My reason, the physician to my love,
Angry that his prescriptions are not kept,
Hath left me, and I desperate now approve
Desire is death, which physic did except.
Past cure I am, now reason is past care,
And frantic-mad with evermore unrest;
My thoughts and my discourse as madmen’s are,
At random from the truth vainly express’d;
For I have sworn thee fair, and thought thee bright,
Who art as black as hell, as dark as night.

Food for thought. There will be a lot more ahead of us. We need to pay attention.

“This planet will not be secure or peaceful when so few have so much, and so many have so little — and when we advance day after day into an oligarchic form of society where a small number of extraordinarily powerful special interests exert enormous influence over the economic and political life of the world . . . Inequality, corruption, oligarchy and authoritarianism are inseparable.”

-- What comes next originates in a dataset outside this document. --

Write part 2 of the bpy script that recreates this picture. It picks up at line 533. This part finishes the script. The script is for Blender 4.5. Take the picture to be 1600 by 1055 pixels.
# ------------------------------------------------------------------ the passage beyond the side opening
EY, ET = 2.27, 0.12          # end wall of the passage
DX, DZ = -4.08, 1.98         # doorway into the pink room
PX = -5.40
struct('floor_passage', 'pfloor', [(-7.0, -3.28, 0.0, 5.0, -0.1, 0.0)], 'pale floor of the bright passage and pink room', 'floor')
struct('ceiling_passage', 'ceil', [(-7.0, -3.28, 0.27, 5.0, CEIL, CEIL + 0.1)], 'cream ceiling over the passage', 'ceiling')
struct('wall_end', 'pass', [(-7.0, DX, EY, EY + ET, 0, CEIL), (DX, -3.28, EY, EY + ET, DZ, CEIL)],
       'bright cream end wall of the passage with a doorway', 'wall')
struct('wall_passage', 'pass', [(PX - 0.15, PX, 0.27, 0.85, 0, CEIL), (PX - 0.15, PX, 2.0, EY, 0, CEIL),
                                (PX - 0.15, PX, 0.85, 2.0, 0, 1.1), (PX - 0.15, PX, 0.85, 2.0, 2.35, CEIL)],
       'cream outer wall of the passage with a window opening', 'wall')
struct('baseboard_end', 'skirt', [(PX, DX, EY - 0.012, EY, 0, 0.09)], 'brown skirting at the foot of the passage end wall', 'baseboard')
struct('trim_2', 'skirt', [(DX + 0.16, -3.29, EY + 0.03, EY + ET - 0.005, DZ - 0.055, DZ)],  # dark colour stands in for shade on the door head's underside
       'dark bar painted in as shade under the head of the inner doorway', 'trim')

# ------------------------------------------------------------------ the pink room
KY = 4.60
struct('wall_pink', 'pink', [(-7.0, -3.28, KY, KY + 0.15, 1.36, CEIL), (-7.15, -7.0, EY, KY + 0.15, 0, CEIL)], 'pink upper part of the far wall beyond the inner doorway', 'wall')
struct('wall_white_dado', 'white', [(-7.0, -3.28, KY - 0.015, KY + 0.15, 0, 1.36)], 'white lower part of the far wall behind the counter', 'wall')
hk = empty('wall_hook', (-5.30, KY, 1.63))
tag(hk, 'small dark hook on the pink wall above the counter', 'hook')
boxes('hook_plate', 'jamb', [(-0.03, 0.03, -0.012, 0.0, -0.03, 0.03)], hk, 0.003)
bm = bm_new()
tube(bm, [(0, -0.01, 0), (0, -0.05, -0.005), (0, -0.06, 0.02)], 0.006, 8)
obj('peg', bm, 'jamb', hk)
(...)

I’ve left off the attribution for the above quote for the moment. Before you know who said it, ask yourself: Do I believe this? If I do, how do I believe that we, in this nation, should go about remedying this unjust imbalance? This is a daunting question. I’m firmly convinced that a large part of the answer involves you and me–personally, beginning with our will to be a part of that change. We can’t leave it up to someone else and expect that change to happen. The will of the people is the heart of Democracy. This is OUR challenge.

Who said the above statement? Bernie Sanders. He was quoted in this Opinion column by Jamelle Bouie in the New York Times. During the next year and a half we’ll be taking the measure of the men and women who say they want to lead this country as the next President of the United States. There will be a lot of quotations ahead of us to mull over.